> Exercise brief
Below is a listing; print exactly its lines from the one containing "Model this scene" down to the one containing "C = sc.collection", both inclusive, with every picture left out.

> Dataset
## START

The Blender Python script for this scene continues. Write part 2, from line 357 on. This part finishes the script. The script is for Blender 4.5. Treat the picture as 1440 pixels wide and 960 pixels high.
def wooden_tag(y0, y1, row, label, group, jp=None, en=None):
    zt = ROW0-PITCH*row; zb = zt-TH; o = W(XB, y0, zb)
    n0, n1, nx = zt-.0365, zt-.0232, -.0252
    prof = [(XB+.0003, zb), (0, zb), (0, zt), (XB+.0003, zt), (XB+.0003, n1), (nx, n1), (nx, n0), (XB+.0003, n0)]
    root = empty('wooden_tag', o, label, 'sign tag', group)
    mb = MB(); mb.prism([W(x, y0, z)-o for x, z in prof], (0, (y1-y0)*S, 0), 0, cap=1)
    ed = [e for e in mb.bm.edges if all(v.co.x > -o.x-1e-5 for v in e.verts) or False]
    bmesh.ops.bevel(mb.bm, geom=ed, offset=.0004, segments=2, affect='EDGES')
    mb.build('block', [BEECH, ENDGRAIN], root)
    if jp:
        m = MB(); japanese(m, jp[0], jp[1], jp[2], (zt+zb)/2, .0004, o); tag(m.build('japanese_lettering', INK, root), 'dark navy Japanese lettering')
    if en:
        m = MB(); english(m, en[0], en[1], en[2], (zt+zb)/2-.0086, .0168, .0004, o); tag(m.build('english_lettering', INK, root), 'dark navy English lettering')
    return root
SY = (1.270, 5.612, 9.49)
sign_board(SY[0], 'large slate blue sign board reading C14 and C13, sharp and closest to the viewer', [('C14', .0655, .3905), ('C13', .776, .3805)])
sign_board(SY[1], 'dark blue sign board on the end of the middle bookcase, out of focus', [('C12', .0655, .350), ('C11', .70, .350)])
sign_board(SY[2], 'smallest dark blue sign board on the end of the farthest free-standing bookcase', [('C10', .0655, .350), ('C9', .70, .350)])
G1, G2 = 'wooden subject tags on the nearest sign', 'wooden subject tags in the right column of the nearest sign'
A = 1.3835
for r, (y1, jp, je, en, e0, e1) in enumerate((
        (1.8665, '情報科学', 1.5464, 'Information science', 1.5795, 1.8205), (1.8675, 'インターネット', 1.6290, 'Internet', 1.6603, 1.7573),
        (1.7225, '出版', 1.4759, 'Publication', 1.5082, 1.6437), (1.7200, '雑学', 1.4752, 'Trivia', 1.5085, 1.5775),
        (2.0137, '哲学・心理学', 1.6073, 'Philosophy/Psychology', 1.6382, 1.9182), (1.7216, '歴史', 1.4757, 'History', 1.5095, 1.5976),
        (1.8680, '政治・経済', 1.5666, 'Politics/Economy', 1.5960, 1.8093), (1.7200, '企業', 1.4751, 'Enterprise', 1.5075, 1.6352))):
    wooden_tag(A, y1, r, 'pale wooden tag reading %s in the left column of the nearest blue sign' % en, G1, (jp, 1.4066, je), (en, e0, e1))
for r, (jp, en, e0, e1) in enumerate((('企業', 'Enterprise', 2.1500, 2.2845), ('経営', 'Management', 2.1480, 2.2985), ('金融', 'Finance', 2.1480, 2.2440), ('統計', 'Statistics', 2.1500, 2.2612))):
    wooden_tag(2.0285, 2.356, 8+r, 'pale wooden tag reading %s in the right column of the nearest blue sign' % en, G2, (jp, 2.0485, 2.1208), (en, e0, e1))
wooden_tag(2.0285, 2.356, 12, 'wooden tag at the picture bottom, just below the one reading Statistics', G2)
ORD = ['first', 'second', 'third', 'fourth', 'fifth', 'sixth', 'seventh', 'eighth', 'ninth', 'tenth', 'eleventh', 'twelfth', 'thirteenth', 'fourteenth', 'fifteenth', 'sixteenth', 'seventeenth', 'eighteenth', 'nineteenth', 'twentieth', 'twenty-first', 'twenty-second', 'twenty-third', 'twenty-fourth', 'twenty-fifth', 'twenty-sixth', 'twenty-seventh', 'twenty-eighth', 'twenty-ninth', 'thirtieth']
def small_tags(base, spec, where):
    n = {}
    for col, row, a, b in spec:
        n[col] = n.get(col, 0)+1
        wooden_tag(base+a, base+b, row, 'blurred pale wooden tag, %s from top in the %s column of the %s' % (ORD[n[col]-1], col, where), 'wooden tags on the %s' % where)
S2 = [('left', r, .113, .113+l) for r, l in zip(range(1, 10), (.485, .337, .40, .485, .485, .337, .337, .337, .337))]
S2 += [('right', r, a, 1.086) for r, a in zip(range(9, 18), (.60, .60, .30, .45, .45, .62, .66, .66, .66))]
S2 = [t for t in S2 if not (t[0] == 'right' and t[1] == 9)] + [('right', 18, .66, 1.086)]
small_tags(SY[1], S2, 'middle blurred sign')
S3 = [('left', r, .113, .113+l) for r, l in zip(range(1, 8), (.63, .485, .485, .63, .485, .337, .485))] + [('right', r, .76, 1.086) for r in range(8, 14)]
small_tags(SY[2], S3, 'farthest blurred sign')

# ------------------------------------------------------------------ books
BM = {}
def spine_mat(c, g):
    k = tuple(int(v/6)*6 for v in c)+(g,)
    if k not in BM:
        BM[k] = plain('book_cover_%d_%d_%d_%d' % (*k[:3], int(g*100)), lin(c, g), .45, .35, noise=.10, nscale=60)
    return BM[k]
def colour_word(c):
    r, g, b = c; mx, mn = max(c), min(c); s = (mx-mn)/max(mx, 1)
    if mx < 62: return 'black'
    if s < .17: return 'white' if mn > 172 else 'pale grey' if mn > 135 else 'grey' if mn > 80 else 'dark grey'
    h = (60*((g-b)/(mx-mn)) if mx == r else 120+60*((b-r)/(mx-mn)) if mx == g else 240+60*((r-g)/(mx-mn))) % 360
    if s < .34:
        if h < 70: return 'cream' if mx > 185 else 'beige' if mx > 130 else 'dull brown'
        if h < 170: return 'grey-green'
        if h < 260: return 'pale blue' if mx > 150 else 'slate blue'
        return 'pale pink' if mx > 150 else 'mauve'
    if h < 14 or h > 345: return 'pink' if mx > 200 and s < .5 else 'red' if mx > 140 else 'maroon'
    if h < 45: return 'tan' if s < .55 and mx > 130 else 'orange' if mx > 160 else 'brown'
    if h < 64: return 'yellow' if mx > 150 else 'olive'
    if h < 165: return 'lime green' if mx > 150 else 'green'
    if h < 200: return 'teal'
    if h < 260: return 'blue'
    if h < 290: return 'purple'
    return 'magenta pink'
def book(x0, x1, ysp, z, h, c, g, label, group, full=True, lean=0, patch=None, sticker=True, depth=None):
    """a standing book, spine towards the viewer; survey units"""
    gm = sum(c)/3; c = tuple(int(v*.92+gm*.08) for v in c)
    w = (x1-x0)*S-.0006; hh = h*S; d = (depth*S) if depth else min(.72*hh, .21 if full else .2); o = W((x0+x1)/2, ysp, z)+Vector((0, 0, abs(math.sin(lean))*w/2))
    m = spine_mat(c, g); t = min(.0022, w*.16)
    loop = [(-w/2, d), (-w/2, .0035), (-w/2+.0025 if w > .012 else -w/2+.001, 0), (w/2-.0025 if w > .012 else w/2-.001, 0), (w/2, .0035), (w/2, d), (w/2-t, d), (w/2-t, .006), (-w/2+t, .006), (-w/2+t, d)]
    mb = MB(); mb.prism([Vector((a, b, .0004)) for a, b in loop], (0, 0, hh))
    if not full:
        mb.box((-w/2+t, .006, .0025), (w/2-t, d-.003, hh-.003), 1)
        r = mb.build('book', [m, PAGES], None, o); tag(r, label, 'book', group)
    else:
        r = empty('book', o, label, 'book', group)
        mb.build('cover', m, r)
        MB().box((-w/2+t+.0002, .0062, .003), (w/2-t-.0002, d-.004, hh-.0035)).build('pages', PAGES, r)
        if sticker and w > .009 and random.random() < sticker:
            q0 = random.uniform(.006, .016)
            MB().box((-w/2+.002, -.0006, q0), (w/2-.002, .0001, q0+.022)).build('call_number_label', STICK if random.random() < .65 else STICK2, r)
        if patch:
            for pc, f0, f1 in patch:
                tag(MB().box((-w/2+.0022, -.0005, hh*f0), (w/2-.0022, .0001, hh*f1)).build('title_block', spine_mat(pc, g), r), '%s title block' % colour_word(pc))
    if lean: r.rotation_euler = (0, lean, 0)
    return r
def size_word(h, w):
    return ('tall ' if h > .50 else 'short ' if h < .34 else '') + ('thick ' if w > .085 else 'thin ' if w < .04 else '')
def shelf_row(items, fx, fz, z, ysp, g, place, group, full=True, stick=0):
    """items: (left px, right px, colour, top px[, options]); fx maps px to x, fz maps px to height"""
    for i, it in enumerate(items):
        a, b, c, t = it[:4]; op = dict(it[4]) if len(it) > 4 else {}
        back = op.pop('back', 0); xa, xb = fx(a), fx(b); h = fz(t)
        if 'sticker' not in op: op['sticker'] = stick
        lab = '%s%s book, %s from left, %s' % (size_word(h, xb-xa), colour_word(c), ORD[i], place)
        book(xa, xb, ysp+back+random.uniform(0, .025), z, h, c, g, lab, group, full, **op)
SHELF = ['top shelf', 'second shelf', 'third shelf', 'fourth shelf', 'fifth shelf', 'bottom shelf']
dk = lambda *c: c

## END
## START

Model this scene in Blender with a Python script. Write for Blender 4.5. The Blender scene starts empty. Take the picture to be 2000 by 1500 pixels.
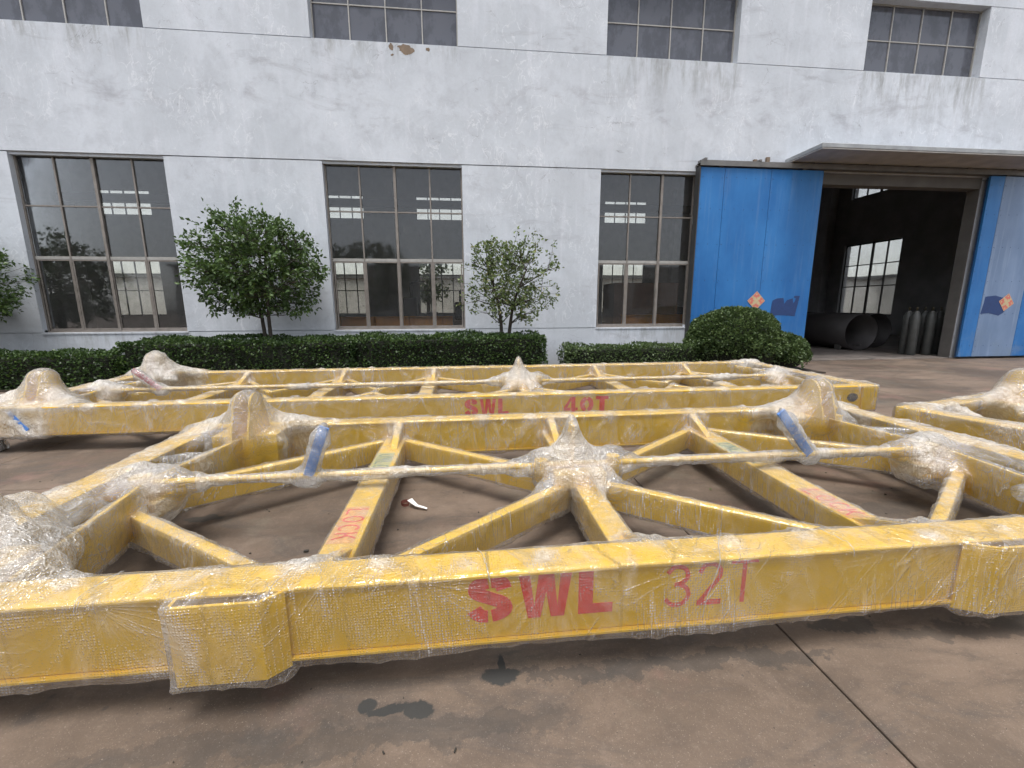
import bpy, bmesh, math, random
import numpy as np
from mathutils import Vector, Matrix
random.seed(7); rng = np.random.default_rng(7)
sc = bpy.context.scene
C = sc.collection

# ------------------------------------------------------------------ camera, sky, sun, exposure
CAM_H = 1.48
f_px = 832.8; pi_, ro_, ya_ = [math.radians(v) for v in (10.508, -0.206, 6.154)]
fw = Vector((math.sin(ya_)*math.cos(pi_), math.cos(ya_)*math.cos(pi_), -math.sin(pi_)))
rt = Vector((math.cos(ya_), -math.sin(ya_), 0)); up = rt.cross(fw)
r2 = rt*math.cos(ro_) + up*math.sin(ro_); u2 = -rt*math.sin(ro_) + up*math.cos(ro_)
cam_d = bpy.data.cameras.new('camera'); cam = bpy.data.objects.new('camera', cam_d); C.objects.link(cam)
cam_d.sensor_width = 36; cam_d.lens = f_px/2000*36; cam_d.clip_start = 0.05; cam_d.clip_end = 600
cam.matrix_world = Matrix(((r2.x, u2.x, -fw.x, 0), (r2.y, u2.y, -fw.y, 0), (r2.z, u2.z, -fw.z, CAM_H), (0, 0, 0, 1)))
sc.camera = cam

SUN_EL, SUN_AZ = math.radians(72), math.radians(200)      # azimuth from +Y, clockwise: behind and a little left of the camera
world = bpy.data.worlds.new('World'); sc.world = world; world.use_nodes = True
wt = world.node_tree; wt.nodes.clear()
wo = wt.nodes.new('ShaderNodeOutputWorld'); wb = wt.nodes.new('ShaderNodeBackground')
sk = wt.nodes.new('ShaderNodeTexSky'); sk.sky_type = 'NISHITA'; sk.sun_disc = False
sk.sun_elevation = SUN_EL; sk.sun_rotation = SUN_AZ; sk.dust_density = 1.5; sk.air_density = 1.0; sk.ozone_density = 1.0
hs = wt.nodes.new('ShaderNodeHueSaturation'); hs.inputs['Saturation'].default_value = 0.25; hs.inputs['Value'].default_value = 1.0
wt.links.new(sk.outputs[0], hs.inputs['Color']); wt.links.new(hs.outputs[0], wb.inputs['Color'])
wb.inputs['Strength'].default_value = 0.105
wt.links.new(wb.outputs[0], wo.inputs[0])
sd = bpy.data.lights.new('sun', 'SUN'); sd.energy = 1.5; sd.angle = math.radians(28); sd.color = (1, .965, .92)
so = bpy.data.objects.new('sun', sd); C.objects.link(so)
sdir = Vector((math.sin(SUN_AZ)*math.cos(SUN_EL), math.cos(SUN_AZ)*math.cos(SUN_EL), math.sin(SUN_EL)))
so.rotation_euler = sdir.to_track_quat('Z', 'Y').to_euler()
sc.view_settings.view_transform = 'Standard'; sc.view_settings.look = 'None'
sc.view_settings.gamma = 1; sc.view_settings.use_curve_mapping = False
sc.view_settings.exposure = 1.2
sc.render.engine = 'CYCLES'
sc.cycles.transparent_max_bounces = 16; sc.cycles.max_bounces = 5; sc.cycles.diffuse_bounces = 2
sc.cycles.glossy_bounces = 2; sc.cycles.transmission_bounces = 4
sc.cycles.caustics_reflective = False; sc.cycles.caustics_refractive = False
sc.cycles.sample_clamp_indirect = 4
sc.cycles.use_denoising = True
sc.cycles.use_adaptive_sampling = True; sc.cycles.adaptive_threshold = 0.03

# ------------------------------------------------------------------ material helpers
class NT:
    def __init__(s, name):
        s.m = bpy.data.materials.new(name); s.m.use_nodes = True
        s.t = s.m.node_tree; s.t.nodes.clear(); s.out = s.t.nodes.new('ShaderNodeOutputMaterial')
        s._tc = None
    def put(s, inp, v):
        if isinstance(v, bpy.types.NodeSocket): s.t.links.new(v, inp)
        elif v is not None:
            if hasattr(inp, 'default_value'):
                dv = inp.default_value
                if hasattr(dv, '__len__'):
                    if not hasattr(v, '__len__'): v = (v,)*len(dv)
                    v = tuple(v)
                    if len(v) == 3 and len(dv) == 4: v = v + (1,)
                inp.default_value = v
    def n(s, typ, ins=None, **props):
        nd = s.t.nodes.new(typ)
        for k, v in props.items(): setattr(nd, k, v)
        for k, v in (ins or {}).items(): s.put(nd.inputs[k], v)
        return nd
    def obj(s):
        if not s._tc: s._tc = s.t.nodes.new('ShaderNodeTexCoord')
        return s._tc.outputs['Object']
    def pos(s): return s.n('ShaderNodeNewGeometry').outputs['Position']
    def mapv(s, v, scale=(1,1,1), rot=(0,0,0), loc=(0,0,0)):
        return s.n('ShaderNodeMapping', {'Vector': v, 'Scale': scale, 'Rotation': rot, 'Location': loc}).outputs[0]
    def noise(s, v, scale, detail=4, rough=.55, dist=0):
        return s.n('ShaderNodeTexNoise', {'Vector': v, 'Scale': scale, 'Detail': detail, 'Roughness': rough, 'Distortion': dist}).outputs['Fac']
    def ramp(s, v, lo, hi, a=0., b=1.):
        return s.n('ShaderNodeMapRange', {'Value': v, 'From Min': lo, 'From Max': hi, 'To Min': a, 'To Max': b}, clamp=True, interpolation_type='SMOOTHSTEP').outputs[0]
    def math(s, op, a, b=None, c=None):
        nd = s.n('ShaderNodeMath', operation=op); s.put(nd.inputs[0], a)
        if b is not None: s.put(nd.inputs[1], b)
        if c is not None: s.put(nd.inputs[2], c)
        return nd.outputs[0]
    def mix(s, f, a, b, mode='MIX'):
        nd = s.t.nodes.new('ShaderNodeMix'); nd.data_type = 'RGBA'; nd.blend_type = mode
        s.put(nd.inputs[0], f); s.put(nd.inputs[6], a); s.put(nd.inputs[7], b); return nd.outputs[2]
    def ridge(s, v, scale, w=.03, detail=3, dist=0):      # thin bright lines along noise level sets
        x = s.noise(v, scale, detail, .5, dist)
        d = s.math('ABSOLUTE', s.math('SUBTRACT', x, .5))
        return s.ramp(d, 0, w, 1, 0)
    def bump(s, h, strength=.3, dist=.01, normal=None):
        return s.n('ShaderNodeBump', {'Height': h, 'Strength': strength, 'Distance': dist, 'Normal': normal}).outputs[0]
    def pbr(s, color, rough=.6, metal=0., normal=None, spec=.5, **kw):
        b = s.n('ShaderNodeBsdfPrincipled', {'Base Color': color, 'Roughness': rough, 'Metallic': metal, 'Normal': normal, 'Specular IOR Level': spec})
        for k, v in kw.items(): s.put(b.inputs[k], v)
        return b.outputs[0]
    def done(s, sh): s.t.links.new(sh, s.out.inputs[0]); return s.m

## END

> Finished exercise
Model this scene in Blender with a Python script. Write for Blender 4.5. The Blender scene starts empty. Take the picture to be 2000 by 1500 pixels.
import bpy, bmesh, math, random
import numpy as np
from mathutils import Vector, Matrix
random.seed(7); rng = np.random.default_rng(7)
sc = bpy.context.scene
C = sc.collection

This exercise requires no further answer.